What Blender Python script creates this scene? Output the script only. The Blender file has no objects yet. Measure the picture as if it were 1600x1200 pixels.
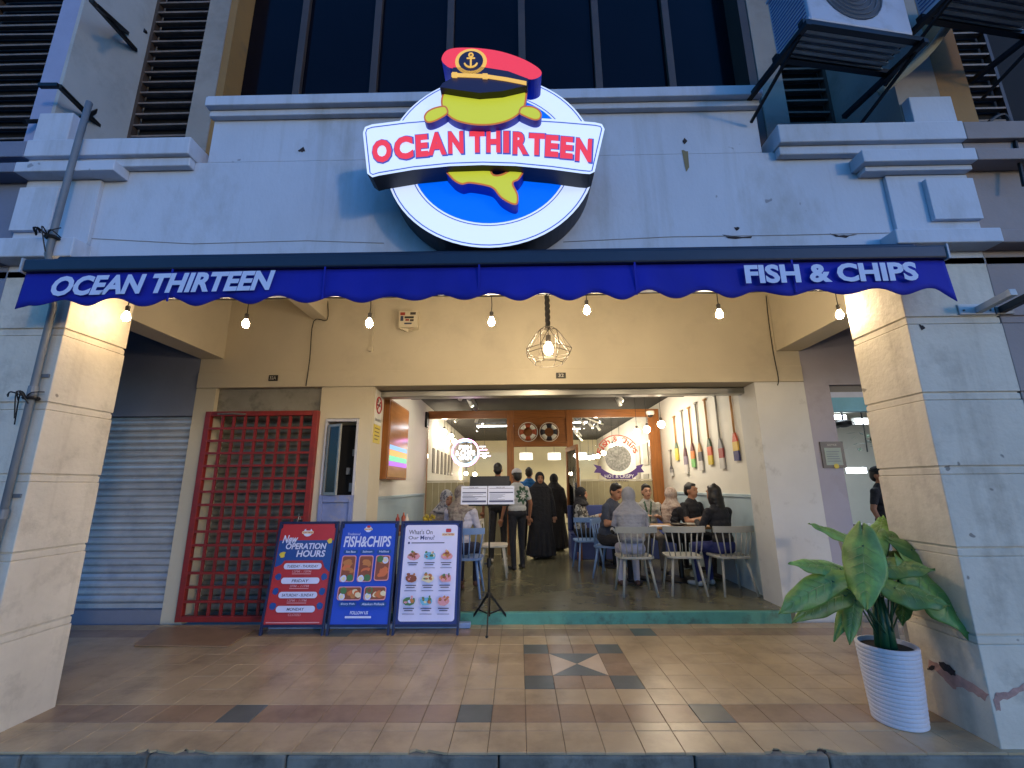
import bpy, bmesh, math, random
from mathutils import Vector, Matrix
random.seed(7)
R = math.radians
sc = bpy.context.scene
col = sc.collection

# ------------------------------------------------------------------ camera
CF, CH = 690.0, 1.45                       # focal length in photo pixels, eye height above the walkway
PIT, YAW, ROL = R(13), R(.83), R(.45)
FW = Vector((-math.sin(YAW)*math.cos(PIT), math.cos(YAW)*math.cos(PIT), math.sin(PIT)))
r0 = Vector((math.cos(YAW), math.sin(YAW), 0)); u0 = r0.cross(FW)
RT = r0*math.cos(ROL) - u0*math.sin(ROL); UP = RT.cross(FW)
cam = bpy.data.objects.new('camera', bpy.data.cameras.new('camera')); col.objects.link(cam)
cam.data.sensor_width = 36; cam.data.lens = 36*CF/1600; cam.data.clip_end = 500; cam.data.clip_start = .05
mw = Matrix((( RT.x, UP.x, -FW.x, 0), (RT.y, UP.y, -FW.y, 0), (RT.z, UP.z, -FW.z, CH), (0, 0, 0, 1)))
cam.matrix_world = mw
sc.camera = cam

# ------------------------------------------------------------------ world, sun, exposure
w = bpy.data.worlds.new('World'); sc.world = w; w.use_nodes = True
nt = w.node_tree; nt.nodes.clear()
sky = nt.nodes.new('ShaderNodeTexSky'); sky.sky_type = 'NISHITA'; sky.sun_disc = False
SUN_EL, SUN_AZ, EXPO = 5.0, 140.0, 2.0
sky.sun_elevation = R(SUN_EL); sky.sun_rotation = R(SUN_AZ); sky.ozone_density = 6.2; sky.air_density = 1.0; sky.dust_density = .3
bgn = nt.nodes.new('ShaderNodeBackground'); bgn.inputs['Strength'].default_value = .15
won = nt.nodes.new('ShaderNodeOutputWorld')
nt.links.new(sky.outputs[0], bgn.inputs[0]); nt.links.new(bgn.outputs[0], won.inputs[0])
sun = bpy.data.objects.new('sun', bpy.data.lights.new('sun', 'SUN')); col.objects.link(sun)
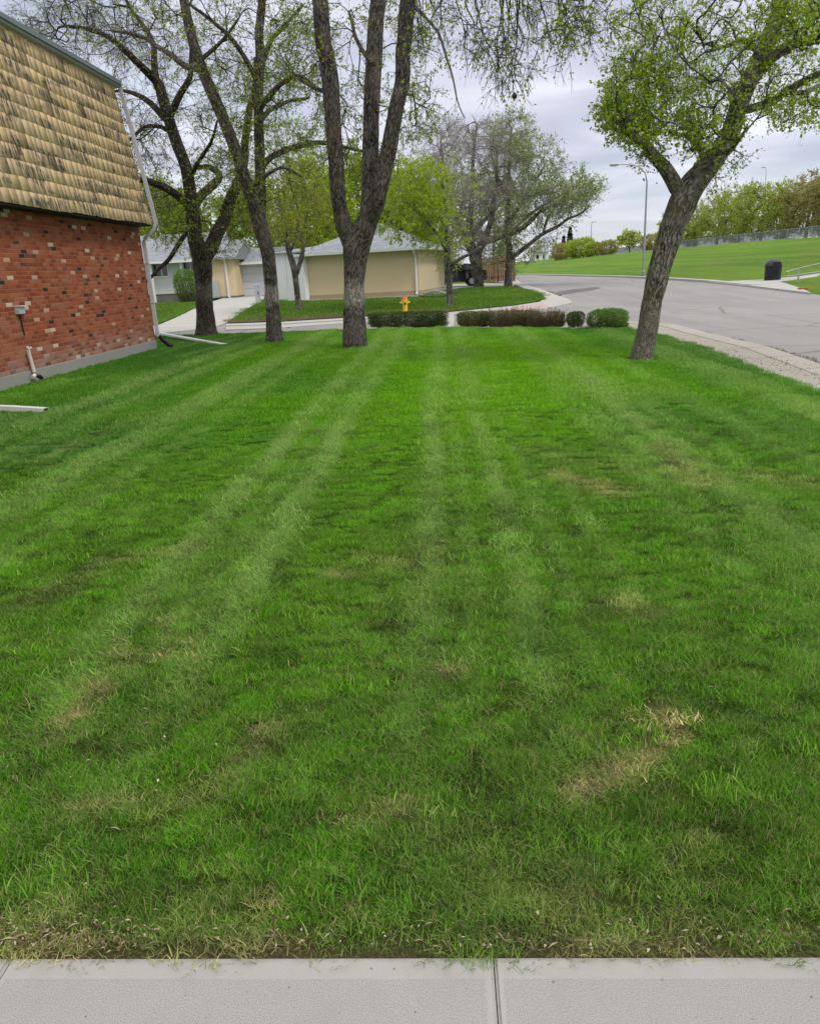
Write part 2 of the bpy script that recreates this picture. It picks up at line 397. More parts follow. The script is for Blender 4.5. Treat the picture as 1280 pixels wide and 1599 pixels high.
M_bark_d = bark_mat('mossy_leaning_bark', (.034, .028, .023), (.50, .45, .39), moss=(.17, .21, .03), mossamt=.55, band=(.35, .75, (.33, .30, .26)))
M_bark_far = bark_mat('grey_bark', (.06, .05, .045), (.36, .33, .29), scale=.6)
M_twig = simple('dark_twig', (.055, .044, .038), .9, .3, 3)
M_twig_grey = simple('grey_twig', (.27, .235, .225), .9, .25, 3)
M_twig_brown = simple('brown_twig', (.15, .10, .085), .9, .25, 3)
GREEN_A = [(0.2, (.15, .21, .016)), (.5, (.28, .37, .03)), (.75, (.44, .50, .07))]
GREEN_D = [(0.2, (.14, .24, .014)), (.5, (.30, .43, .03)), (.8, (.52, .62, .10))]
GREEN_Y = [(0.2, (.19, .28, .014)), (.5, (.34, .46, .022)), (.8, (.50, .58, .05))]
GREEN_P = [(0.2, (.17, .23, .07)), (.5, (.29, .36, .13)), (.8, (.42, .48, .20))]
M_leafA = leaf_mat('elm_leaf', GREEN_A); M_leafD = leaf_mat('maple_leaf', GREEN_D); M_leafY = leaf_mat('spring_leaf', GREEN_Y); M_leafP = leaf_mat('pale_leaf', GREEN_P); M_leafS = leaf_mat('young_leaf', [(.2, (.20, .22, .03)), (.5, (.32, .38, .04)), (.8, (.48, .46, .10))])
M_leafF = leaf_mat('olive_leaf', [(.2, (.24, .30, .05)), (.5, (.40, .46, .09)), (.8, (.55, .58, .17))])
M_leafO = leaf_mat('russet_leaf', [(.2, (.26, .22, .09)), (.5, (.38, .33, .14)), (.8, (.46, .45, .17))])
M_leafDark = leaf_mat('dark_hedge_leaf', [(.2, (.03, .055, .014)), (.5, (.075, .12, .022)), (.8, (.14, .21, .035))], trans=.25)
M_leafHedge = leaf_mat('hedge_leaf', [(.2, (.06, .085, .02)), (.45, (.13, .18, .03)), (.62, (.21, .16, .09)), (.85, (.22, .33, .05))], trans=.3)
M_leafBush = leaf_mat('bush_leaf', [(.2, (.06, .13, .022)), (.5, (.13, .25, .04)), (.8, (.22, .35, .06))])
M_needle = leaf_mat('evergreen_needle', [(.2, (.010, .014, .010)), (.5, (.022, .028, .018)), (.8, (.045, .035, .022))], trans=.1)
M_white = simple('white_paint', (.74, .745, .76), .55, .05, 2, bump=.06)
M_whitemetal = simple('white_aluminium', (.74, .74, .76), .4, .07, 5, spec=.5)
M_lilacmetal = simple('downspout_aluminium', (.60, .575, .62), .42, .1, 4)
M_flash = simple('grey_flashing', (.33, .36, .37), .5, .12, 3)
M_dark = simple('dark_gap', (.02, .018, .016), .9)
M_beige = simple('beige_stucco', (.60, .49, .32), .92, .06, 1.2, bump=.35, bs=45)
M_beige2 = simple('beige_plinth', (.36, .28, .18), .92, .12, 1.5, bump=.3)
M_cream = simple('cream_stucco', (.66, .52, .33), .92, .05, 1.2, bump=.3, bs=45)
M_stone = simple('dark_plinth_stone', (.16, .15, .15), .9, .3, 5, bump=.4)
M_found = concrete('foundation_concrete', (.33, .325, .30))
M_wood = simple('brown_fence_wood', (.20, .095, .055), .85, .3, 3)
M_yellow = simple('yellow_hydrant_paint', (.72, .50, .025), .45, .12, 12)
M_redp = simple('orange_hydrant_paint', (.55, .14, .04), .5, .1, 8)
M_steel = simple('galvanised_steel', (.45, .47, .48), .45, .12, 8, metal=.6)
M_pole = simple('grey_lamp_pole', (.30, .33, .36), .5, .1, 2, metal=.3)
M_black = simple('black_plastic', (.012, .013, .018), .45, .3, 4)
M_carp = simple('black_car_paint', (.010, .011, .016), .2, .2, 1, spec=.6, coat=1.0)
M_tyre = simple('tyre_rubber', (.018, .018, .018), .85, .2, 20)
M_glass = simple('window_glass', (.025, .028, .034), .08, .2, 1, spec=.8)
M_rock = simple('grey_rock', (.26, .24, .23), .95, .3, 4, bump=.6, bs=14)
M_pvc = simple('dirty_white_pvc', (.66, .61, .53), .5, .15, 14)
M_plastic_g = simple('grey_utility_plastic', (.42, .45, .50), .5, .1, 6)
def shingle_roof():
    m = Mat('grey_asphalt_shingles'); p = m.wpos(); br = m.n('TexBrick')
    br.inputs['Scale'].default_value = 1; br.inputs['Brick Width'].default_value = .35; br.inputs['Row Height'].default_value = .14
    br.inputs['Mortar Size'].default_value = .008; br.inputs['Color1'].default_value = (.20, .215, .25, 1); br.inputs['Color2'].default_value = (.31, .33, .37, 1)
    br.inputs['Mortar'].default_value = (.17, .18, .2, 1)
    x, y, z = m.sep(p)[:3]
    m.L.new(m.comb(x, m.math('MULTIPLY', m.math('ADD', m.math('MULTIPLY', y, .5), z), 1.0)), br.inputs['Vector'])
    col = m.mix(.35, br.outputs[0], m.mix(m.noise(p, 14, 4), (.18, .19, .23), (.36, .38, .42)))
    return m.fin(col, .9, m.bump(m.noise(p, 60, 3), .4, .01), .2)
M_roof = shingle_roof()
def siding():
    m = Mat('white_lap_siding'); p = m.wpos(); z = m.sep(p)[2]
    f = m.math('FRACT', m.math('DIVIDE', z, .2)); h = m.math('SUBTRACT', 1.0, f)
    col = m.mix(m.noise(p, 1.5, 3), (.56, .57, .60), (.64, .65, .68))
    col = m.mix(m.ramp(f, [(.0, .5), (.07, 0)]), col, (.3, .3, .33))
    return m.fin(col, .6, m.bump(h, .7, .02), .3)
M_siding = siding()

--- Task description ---
Pictures stay out. Repeat only the lines from the beginning of the data through the line that has "sc.camera = cam".

--- Result of this exercise ---
What Blender Python script creates this scene? Output the script only. The Blender file has no objects yet. Measure the picture as if it were 1600x1200 pixels.
import bpy, bmesh, math, random
from mathutils import Vector, Matrix
random.seed(7)
R = math.radians
sc = bpy.context.scene
col = sc.collection

# ------------------------------------------------------------------ camera
CF, CH = 690.0, 1.45                       # focal length in photo pixels, eye height above the walkway
PIT, YAW, ROL = R(13), R(.83), R(.45)
FW = Vector((-math.sin(YAW)*math.cos(PIT), math.cos(YAW)*math.cos(PIT), math.sin(PIT)))
r0 = Vector((math.cos(YAW), math.sin(YAW), 0)); u0 = r0.cross(FW)
RT = r0*math.cos(ROL) - u0*math.sin(ROL); UP = RT.cross(FW)
cam = bpy.data.objects.new('camera', bpy.data.cameras.new('camera')); col.objects.link(cam)
cam.data.sensor_width = 36; cam.data.lens = 36*CF/1600; cam.data.clip_end = 500; cam.data.clip_start = .05
mw = Matrix((( RT.x, UP.x, -FW.x, 0), (RT.y, UP.y, -FW.y, 0), (RT.z, UP.z, -FW.z, CH), (0, 0, 0, 1)))
cam.matrix_world = mw
sc.camera = cam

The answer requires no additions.